Bilayer electrolyte design toward high-voltage durable solid-state lithium metal batteries

Abstract

To obtain higher energy density, the choice of LiCoO₂ (LCO) with extraordinary theoretical volumetric energy density as the cathode has absolute advantages, and more discharge capacity can be obtained by increasing the cut-off voltage. However, several challenges, including surface degradation, irreversible structural transformation, cobalt dissolution, and detrimental side reactions with electrolyte, arise when charging to a high cut-off voltage (>4.2 V vs. Li/Li⁺), which lead to rapid capacity decay. Herein, we constructed poly(vinyl carbonate) (PVC)/lithium difluoro(oxalato) borate (LiDFOB) interface layer on the surface of LCO by artificial design, aiming at the interface between Li_6.4La₃Zr_1.4Ta_0.6O₁₂ (LLZTO)-based composite electrolyte and LCO. The electrode plate is composed of 1 M LiDFOB/VC and LCO cathode (named as 1 M D-LCO). A B–F/LiF-rich cathode electrolyte interphase (CEI) layer is formed during electrochemical cycling, which effectively suppresses the side reactions between LCO and electrolyte under high voltage and improves the interfacial stability.

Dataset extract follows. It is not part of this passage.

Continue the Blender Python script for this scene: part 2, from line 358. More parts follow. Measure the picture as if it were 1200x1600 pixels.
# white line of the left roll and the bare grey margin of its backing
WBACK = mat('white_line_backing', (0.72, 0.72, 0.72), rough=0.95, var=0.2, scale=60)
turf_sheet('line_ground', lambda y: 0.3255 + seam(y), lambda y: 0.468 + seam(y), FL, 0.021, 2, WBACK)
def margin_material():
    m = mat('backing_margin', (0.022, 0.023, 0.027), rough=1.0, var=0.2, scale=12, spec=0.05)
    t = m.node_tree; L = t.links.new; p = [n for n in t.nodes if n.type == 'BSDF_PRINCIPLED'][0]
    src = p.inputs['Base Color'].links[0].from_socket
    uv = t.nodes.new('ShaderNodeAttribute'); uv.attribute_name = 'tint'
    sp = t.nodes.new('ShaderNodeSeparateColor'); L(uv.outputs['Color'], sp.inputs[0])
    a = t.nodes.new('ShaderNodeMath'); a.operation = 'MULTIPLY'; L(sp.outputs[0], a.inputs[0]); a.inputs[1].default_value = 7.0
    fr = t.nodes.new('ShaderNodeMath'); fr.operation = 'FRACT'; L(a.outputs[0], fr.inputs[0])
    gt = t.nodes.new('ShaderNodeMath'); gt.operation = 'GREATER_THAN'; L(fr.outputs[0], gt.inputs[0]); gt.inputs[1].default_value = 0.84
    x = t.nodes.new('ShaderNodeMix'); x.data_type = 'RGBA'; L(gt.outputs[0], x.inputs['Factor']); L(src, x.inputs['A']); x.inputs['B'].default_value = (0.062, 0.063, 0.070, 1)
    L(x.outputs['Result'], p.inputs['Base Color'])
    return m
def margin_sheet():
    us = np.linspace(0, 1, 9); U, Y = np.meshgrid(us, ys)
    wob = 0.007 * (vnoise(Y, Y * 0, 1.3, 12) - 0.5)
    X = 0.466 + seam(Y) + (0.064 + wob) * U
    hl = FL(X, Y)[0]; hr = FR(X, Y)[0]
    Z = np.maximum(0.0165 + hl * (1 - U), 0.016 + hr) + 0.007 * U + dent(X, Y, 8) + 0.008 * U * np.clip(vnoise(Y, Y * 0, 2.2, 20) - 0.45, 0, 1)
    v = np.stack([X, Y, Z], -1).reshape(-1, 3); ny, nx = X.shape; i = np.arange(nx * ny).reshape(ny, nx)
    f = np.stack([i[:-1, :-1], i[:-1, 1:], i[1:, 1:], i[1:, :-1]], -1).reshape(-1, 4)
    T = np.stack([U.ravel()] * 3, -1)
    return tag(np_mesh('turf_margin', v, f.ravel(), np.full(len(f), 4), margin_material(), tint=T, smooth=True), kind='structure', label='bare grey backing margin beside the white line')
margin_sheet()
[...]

As a result, the 1 M D-LCO|trimethylolpropane trimethacrylate (TMPTMA)-1,6-hexanediol diacrylate (HDDA)/LLZTO|Li cell delivers an initial discharge capacity of 141.2 mA h g⁻¹ at 2C (4.4 V, 83.57% after 500 cycles) and superior high voltage stability (4.6 V, 75.12% after 150 cycles), which is one of the best results for 1 M D-LCO|TMPTMA–HDDA/LLZTO|Li reported to date. This work provides an effective method for the compatibility of cathode and solid-state electrolytes.